Jose Rodolfo Escajeda: Western District of Texas; Between January 2000 and November 2006, Escajeda was allegedly a high-ranking member of a narcotics trafficking organization which imported marijuana and cocaine into the United States from Mexico. According to court documents, this organization also distributed narcotics throughout the United States and transported narcotics proceeds to Mexico. Escajeda and a co-defendant allegedly directed the illegal importation of approximately 188,000 kilograms of marijuana and approximately 25 kilograms of cocaine from Mexico into the United States.

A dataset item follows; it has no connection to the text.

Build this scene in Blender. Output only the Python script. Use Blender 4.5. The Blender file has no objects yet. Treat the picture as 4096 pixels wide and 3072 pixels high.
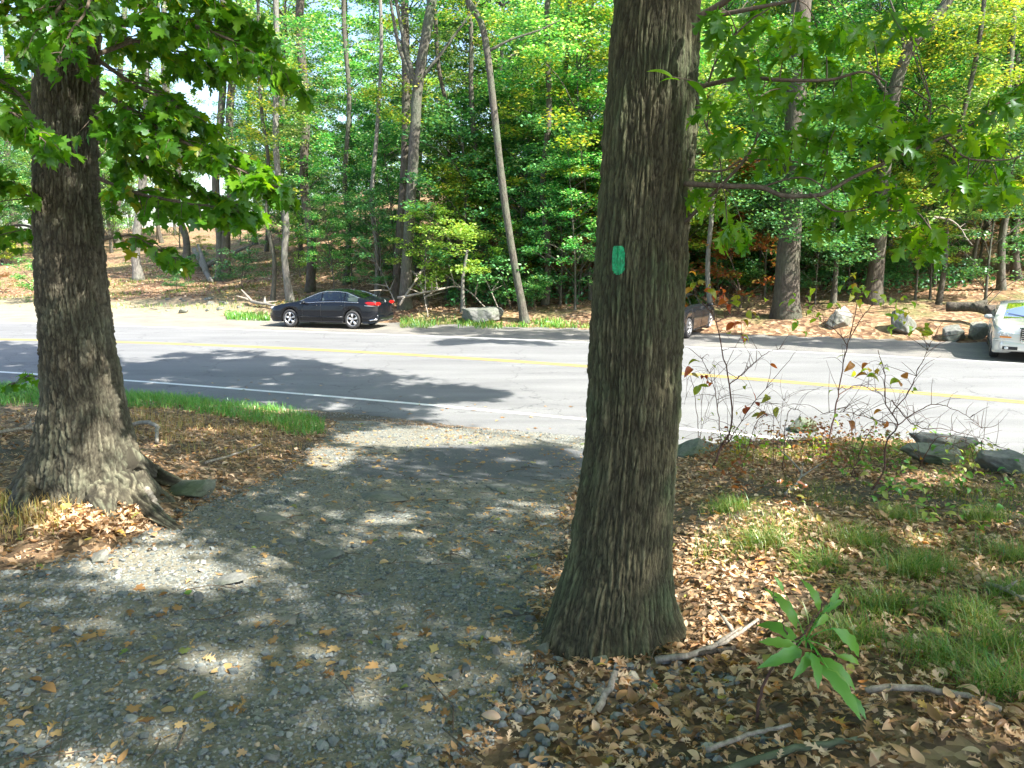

David Plata Segovia: Western District of Texas and Southern District of Alabama; Beginning as early as 1997 and continuing until at least 2008, Segovia was allegedly a leader of a cocaine trafficking organization based out of McAllen, Texas, which transported large shipments of cocaine to other cities in Texas as well as to Alabama, Michigan and Delaware. Segovia is charged with narcotics trafficking-related offenses.

Victor Flores: District of Arizona; Flores, according to court documents, allegedly took part in a drug trafficking organization that imported more than 20 tons of cocaine from Mexico into the United States between February 1995 and April 1999. The organization used a tunnel connecting Naco, Sonora, Mexico, and Naco, Arizona, to import the cocaine, and Flores used his residence in Naco, Arizona, to store approximately one ton of cocaine. Flores is accused of narcotics trafficking conspiracy charges and related weapons offenses.

Bernardo Nava: Southern District of California; During 2006 and 2007, Nava was purportedly a member of a methamphetamine trafficking organization operating in San Diego, California. Nava was responsible for coordinating the transportation of shipments of methamphetamine from Tijuana, Mexico to the United States. Nava is charged with narcotics trafficking conspiracy charges.

Charges are merely allegations and defendants are presumed innocent unless and until proven guilty in a court of law.

The Criminal Divisionís Office of International Affairs (OIA) worked with law enforcement colleagues in the United States and Mexico to affect the extraditions. Individuals pending trial will be prosecuted by attorneys from the jurisdictions in which they are charged.